Sigo Llorando Para No Ir Al Colegio

Hace unas semanas atrás, cada vez que me levantaba para ir a trabajar, un soplo extraño se me concentraba en el pecho, comprimiéndomelo. Mientras me vestía, mi ánimo empeoraba. Me invadía una especie de abatimiento o de pesadumbre, difíciles de explicar.

Un día, mientras mi mamá estaba en la computadora, me senté a su lado y no sé si hice bien, pero le comenté directamente:
- Mamá, ¿sabes cómo me siento?
- No díme, hijo. - Volteó atenta y con esa carita de acogida absoluta e inmediata que sólo pueden darnos nuestras madres
- Como cuando me obligaron a ir al colegio y apenas tenía yo 4 años.

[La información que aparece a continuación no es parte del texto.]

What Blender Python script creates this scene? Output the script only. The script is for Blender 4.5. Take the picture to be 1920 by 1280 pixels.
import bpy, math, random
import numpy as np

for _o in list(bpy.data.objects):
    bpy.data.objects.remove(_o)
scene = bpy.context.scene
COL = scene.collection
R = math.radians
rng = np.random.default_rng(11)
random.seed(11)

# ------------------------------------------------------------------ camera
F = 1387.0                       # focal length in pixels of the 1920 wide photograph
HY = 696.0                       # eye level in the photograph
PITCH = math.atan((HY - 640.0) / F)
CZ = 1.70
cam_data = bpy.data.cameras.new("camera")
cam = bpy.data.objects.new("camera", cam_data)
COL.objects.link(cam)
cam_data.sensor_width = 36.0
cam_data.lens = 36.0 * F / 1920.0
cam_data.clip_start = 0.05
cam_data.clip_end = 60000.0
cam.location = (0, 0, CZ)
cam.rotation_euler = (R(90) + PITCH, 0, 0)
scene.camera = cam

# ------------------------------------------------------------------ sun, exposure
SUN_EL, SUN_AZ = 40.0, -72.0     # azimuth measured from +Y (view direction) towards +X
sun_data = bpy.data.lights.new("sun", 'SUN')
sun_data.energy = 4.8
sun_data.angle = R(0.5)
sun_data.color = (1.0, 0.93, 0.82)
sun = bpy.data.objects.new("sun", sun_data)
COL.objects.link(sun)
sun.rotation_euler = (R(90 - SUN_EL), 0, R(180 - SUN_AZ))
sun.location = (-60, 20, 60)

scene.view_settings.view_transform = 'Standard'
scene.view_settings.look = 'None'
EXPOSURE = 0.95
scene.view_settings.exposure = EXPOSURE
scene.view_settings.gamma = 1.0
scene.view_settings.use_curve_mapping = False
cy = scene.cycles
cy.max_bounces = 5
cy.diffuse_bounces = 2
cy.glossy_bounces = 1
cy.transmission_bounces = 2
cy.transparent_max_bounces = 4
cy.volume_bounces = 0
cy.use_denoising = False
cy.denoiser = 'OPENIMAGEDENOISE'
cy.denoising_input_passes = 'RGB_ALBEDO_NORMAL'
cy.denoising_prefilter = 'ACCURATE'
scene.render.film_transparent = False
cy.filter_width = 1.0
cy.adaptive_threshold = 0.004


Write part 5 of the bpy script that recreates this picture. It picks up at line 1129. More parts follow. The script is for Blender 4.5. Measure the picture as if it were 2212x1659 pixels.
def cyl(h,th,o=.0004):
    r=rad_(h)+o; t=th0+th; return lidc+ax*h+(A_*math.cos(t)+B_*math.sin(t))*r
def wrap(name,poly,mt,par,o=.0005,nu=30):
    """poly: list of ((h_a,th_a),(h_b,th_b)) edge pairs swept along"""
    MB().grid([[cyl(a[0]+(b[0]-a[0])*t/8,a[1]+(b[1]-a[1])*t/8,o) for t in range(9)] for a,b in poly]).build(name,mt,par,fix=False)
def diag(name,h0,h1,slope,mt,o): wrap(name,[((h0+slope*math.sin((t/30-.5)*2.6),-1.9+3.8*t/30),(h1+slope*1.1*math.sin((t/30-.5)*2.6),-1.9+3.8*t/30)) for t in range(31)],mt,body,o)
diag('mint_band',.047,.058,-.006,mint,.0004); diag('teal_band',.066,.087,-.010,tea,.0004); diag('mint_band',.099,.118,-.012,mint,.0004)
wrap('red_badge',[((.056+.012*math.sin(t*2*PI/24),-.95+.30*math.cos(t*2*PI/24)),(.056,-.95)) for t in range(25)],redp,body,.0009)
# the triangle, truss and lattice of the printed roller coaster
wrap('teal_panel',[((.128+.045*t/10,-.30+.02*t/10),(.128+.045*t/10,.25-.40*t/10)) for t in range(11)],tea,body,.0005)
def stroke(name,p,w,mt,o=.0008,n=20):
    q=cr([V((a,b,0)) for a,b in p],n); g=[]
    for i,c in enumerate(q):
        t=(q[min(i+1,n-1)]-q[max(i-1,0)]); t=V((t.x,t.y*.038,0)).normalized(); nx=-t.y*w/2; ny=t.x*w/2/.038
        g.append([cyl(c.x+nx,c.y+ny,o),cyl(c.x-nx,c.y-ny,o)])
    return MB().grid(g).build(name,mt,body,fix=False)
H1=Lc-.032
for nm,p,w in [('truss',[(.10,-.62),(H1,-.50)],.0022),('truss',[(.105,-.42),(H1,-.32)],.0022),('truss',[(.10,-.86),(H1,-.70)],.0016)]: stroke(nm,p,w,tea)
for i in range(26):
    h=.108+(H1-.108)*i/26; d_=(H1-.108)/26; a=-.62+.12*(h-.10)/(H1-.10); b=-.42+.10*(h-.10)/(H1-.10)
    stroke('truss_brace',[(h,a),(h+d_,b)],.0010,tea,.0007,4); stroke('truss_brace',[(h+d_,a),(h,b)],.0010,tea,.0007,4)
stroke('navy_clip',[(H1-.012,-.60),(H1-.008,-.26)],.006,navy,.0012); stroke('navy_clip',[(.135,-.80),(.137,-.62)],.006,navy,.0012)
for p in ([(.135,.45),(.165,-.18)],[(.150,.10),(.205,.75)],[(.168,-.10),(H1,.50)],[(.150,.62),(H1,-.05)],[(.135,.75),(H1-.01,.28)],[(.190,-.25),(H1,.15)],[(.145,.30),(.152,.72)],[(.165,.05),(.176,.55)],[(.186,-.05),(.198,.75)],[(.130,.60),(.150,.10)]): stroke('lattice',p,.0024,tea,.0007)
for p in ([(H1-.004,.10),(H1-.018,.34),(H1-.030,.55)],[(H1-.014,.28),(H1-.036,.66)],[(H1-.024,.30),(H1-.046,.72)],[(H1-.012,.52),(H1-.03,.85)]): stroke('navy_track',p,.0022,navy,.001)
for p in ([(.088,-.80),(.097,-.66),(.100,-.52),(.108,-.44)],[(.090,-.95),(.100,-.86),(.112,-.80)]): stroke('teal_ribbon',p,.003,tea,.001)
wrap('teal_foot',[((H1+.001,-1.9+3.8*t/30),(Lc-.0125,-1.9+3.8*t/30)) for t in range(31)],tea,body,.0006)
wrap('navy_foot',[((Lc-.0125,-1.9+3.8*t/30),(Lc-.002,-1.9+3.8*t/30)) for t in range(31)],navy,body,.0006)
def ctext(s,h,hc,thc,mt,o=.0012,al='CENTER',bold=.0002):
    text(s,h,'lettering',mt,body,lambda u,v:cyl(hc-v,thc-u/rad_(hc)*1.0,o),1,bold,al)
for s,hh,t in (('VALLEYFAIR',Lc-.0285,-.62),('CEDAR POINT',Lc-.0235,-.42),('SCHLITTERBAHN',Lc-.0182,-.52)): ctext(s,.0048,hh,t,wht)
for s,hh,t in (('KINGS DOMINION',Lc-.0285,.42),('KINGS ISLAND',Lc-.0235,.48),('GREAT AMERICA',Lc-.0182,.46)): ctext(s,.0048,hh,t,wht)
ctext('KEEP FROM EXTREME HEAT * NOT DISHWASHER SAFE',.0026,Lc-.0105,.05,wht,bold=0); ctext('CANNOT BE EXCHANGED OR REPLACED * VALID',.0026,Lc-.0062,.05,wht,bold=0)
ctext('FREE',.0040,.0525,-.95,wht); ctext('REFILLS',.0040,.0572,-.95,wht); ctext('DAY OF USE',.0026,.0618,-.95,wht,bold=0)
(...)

Como aquellos meses en que lloraba y lloraba, en que me sobrecogía durante los minutos en que me vestían con el uniforme.
- Sí, te entiendo. Y cada vez que lo recuerdo, me arrepiento de haberte hasta pegado cuando no querías ir. Eras un bebe, en verdad, no estabas preparado para ir a un colegio grande y yo no me daba cuenta de eso. Creo que te ha quedado el trauma…
- No mamá, no quiero que te sientas culpable de nada. Ustedes hacían lo que pensaban que era lo mejor para mí…

No ha sido la única oportunidad en que hemos recordado aquella época. Es un tema recurrente. Y es que fue un suceso que aunque suene exagerado, movilizó a tías, primos, hermanos y amigos de entonces. El Vicho no quería de ninguna forma ir al colegio y todos aconsejaban algo, proponían alguna salida, ayudaban en lo que podían.

Por mi parte, es increíble, han pasado décadas, y aún me retumba esa sensación de abandono en el alma. Dejar mi casa para ir a un colegio tan grande y frío desde mi punto de vista infantil, con adultos desconocidos que me decían qué hacer, con reglas que no entendía para qué servían, con otros niños rarísimos que con suma facilidad conversaban, jugaban y reían entre sí, a diferencia de mí, que quería imaginar cuentos, universos y quedarme abrazado a mi mamá o a mi hermana.

Yo sólo quería mi dormitorio tibio y a media luz en mi casa. Mis juguetes de peluche y de ladrillos de plástico. Mis perros y mi jardín con árboles frutales. Las empleadas de la casa y su olor a detergente. Mi mamá rondando la cocina.A los cuatro años, sólo quería ese mundo y esos pobladores tan familiares. No quería otros olores ni otros amores. El colegio no era otro lugar, era simplemente, lo que me separaba de mi habitat seguro y único.

Lloré durante meses. Me despertaba a las cuatro de la madrugada, corría al cuarto de mis papás para rogarles que no me mandaran a ese lugar tan aterrador. Insultaba a la señora de la movilidad que nos recogía tempranito. Me escondía en los armarios cuando llegaba la hora. Me escapaba por las veredas a la hora que tenía que subir al carro.

Mis papás, libraban una guerra bárbara conmigo y al menos mi mamá, no estaba dispuesta a perderla. Mi papá ya había cedido, diciendo que prefería esperar un año, “…antes que su hijo se enfermara”. Mi mamá, no. Ella dijo que si yo me resistía en aquel año, el siguiente haría lo mismo.

Y berreé, chillé, supliqué, temblé, lloré, sufrí. Pero fui vencido por la fuerza, por la supuesta cordura, por el deber.

Hoy, adulto y siempre perspicaz para analizar todo lo presente, lo pasado y lo futuro de mi vida, concluyo que ahí está una de las raíces que explican mi dura intransigencia para cumplir una obligación cuando no tiene un sentido detrás que me convenza, para el cumplimiento de deberes sin una debida motivación. En esos meses severos de mi niñez, está la causa de mi actual búsqueda, a veces extravagante, terca y poco comprendida, de una armonía alrededor, de una paz que pueda sentirla a toda costa en la sangre, en la mente y en el corazón; y de un ambiente que sea mío, sólo mío. Con los colores, humores y amores que yo elija.

Lo he dicho otras veces descaradamente: menos mal que no tengo hijos, porque si hubiera tenido, y alguno no hubiera querido ir al colegio porque prefería quedarse en casa y porque ir le hacía sufrir, no se lo hubiera exigido y finalmente, hubiera tenido un iletrado, un antigregario, una evidente muestra del vichito que no pude ser.